Veranstaltungskalender bleibt leer
Auf das Englmarisuchen am Pfingstmontag in gewohnter Form müssen die Einwohner der Gemeinde Sankt Englmar heuer verzichten. "Das Fest ist definitiv abgesagt, der Umzug wird nicht stattfinden", sagt Piermeier. Ungewiss ist noch, ob es einen kleinen Gottesdienst geben darf. Und das, nachdem es einen besonderen Grund zur Freude gäbe: Der Brauch ist seit Kurzem Immaterielles Kulturerbe. Und es laufen Bewerbungen, damit das religiöse Schauspiel sogar bundesweit anerkannt wird.

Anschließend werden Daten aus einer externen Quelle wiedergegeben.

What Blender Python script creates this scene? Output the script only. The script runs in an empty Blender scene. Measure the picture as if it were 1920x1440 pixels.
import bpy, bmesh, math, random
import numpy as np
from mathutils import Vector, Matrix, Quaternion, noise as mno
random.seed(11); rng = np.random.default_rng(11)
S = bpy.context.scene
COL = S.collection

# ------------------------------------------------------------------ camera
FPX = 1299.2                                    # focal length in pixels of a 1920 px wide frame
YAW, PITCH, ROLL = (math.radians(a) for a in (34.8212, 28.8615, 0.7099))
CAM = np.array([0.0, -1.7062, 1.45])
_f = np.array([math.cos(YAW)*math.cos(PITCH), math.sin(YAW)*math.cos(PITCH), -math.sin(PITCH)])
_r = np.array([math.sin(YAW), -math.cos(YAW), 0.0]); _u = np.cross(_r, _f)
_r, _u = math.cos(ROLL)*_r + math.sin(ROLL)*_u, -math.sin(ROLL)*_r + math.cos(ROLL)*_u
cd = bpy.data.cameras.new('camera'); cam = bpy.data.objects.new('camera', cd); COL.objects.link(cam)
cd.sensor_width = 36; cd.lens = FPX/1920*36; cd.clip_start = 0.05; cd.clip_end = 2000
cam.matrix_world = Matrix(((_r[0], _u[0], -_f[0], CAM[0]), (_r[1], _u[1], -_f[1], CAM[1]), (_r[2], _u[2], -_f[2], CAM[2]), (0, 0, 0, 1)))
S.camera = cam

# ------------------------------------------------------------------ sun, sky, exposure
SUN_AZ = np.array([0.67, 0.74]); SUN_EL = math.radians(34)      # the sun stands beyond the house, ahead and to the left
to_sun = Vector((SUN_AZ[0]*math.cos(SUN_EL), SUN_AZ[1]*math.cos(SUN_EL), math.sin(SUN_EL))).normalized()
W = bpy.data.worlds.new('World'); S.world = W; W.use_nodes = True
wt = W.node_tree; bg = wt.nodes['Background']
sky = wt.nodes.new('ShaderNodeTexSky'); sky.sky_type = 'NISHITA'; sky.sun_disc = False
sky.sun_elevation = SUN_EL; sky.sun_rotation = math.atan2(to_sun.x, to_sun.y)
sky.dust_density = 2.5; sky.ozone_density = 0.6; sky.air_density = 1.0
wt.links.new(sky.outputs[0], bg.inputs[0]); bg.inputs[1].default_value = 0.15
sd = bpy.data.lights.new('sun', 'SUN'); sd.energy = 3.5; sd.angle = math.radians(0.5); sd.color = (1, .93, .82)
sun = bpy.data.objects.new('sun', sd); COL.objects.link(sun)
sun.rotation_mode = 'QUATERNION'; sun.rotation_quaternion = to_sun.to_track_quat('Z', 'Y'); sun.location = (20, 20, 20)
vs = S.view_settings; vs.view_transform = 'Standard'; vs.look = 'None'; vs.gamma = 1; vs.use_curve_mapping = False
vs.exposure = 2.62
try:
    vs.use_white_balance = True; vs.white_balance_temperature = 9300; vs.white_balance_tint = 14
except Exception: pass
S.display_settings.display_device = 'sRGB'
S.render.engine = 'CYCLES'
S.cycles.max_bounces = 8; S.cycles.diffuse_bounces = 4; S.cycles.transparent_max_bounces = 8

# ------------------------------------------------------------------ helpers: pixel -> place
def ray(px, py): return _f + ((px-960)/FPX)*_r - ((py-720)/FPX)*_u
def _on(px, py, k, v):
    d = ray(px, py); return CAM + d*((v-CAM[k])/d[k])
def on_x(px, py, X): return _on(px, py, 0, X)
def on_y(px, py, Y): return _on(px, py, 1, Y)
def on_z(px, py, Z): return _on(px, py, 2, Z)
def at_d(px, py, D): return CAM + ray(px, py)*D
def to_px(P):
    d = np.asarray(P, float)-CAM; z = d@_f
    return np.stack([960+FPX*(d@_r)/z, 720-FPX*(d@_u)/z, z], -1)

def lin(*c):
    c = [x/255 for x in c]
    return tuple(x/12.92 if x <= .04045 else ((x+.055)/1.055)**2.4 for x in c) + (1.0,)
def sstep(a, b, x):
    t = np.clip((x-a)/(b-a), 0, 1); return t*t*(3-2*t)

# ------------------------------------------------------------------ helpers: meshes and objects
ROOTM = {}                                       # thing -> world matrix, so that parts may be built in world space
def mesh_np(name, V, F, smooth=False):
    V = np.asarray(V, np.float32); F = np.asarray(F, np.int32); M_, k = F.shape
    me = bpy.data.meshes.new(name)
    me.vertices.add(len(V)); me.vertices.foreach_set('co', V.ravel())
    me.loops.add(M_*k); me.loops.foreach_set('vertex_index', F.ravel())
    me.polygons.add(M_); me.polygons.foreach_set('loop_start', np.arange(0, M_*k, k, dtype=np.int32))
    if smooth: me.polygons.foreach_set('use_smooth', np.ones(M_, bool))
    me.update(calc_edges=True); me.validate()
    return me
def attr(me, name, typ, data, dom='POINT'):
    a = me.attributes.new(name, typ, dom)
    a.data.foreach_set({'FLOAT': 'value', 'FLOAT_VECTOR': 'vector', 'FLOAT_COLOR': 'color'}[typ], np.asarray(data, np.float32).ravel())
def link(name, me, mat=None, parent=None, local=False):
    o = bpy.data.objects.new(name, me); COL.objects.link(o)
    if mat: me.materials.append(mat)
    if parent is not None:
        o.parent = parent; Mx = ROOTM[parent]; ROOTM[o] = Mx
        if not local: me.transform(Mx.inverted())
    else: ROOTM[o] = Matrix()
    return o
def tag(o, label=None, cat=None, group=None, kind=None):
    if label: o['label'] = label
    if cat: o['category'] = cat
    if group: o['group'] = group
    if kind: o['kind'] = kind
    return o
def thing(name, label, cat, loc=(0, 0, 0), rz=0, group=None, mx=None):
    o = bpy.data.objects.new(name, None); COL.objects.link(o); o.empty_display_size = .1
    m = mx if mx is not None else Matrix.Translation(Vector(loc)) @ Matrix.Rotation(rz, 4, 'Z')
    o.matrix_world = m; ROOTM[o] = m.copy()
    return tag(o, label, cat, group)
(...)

Der Blick auf weiße Kalenderblätter ist für Achatz mittlerweile zur Gewohnheit geworden. Alle Hochzeiten wurden abgesagt, die letzte Veranstaltung liegt Monate zurück. Bald kommt womöglich die nächste Frage auf: Ab wann ist eine Großveranstaltung eine solche, sollte sie zugelassen werden? Wie viele Gäste dürfen dann kommen?
"Wenn es wieder losgeht, wird das nicht gleich volle Fahrt aufnehmen", blickt Achatz realistisch nach vorne und peilt eine teilweise Aufnahme des Betriebs im Juni an. Vor allem, wenn Abstandsregelungen weiter eingehalten werden sollen, koste das die Hälfte der Kapazität. Aber es wäre ein Start - für ihn, Anna Miedaner und andere ihrer Zunft. Vielleicht gehören Touristen dann keiner seltenen Spezies mehr an.